Diferentemente disso, um outro cenário seria assustador. “Imagine um país sem livrarias? Eu não quero isso para o Brasil. A leitura é importante para a sociedade como um todo. Quem lê, pensa melhor, é um melhor profissional, em qualquer área”, conclui.
Atualmente, o PL 49/2015 está no Senado Federal e seguirá diretamente para a Câmara, caso não haja solicitação para encaminhamento ao plenário.
O que os brasileiros andam lendo, afinal?
Para todos os entrevistados nesta reportagem, o interesse por livros permanece. O que muda, vez ou outra, é o público-leitor. Nas livrarias, por exemplo, adolescentes – principalmente do público feminino – vão em busca do gênero chamado “Young Adult“, e séries de fantasia. Já os idosos, geralmente, aposentados, partem em busca de clássicos da literatura.
O livreiro José Henrique Guimarães, do Outlet de Livro, observa o cenário. “A juventude, hoje, lê muito e, inclusive, há até competição de leitura nas redes sociais. Você tem leitores seriais que contabilizam quantos livros leram no ano. O interessante é que – e, desde o surgimento de Harry Potter é possível observar isso – o jovem começa com a fantasia e romances tipo o Young Adult, e amplia para distopia, ficção científica, terror, vão para romances, depois migram para as obras russas e literatura contemporânea”, analisa.
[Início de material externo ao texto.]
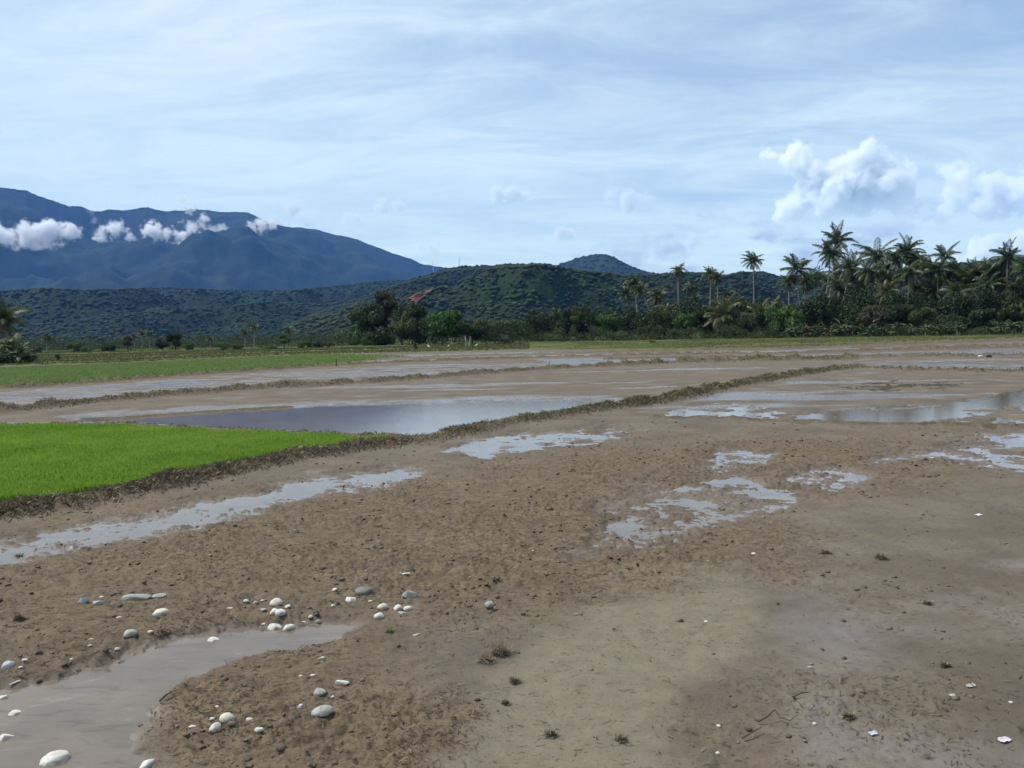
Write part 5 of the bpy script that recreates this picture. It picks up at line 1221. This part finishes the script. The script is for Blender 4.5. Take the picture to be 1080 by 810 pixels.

Além disso, um fenômeno que tem contribuído para popularizar os clássicos e manter os produtos a preços acessíveis é a quantidade de autores que estão caindo em domínio público, condição que permite a livre reprodução e exploração de obras intelectuais sem a necessidade de pagar direitos autorais.
“A cada ano, aquela geração de clássicos do final do século 19 e primeira metade do século 20 vai entrando em domínio público. Neste ano, entrou a obra de Graciliano Ramos. Até ano passado, só tinha uma editora o publicando, hoje, são várias. Aqui na loja, o livro dele custa R$ 20. George Orwell, por exemplo, entrou em [domínio público] em 2021, e hoje você vê um tanto de gente falando sobre os livros dele. Isso é ótimo para a cultura”, comenta Guimarães.